━━━━━ Given data ━━━━━
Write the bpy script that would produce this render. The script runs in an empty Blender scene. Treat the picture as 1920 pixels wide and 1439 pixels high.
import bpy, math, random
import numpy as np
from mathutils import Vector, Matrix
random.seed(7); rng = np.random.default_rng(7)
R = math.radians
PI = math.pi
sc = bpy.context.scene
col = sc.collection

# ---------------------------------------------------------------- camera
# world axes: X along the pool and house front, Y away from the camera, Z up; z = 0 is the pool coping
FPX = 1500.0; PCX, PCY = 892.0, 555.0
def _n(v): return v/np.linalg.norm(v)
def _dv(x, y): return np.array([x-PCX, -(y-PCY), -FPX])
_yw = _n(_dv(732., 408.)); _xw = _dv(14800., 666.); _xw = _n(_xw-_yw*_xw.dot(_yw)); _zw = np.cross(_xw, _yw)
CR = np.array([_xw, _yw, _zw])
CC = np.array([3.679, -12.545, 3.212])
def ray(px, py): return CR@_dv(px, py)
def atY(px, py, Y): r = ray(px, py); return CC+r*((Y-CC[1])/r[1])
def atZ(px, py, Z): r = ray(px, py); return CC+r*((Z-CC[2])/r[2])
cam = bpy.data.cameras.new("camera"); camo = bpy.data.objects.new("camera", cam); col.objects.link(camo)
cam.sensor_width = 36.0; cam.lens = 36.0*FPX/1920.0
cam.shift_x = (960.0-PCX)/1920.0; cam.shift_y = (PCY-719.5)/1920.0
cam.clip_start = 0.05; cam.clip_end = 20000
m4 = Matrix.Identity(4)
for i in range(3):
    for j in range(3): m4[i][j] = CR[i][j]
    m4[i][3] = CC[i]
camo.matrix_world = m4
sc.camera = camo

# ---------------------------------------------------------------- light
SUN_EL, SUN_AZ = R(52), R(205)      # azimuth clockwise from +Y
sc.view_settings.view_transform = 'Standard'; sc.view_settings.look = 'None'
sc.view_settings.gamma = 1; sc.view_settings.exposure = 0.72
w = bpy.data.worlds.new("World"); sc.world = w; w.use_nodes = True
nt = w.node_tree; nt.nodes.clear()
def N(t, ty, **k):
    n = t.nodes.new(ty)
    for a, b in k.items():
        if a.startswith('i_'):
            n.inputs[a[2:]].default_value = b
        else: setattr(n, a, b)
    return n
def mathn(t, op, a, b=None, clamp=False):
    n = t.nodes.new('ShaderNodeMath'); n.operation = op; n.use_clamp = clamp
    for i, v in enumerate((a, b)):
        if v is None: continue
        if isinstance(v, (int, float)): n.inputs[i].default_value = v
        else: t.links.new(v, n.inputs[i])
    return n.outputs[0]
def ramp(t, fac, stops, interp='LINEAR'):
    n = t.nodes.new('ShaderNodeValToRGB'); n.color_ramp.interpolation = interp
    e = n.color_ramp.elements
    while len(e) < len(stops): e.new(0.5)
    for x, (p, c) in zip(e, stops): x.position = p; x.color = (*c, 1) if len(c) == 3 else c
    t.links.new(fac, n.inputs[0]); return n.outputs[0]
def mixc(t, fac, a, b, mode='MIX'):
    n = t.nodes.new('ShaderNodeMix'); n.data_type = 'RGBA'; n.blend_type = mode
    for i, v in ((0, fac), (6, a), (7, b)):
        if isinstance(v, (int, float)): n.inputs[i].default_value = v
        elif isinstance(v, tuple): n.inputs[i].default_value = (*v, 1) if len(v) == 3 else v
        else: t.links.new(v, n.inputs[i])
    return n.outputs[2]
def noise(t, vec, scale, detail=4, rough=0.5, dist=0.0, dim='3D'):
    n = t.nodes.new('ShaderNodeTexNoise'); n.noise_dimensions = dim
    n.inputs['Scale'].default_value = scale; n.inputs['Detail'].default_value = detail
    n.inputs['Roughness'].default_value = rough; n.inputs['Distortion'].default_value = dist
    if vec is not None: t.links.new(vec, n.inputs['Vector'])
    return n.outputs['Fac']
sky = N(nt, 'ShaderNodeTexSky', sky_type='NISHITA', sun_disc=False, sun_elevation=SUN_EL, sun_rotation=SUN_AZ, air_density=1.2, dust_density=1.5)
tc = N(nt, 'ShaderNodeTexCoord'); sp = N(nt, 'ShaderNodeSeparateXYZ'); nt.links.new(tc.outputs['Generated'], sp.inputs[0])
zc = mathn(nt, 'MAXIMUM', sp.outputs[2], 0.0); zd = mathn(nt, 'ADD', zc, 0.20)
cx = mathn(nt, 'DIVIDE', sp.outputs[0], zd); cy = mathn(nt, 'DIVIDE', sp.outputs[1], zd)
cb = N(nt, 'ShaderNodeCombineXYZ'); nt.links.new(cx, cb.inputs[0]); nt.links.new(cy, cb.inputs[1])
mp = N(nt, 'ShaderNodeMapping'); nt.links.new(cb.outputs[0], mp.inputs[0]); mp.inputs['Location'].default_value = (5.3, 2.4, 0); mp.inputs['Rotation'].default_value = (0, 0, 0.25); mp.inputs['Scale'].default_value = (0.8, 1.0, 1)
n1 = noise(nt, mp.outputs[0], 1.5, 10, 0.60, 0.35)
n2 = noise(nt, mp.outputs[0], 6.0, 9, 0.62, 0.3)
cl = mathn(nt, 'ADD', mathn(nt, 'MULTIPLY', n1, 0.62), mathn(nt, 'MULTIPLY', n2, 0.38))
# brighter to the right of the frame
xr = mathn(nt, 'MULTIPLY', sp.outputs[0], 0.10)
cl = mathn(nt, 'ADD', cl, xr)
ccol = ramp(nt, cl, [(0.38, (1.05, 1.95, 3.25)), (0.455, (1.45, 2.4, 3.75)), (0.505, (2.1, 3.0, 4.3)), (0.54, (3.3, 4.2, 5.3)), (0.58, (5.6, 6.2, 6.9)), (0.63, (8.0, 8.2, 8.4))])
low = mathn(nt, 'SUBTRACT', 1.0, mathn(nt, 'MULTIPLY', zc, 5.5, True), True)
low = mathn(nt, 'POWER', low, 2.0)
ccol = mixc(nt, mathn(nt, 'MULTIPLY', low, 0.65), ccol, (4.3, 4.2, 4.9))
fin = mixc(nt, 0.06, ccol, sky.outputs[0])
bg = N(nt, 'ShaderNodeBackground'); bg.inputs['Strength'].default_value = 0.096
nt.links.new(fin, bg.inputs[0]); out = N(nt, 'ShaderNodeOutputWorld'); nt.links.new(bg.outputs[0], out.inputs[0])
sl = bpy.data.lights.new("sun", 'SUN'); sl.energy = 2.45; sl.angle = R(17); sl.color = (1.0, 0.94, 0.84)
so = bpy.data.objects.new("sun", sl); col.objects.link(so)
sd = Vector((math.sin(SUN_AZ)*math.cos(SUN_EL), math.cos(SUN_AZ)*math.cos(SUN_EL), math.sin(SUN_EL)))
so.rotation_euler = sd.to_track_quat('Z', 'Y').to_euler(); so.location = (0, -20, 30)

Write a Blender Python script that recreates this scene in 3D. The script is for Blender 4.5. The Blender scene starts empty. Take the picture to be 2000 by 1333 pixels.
━━━━━
> **Task brief**
Look through the material above. Copy each line where the word "Blender" appears.

> **The solution**
Write the bpy script that would produce this render. The script runs in an empty Blender scene. Treat the picture as 1920 pixels wide and 1439 pixels high.
Write a Blender Python script that recreates this scene in 3D. The script is for Blender 4.5. The Blender scene starts empty. Take the picture to be 2000 by 1333 pixels.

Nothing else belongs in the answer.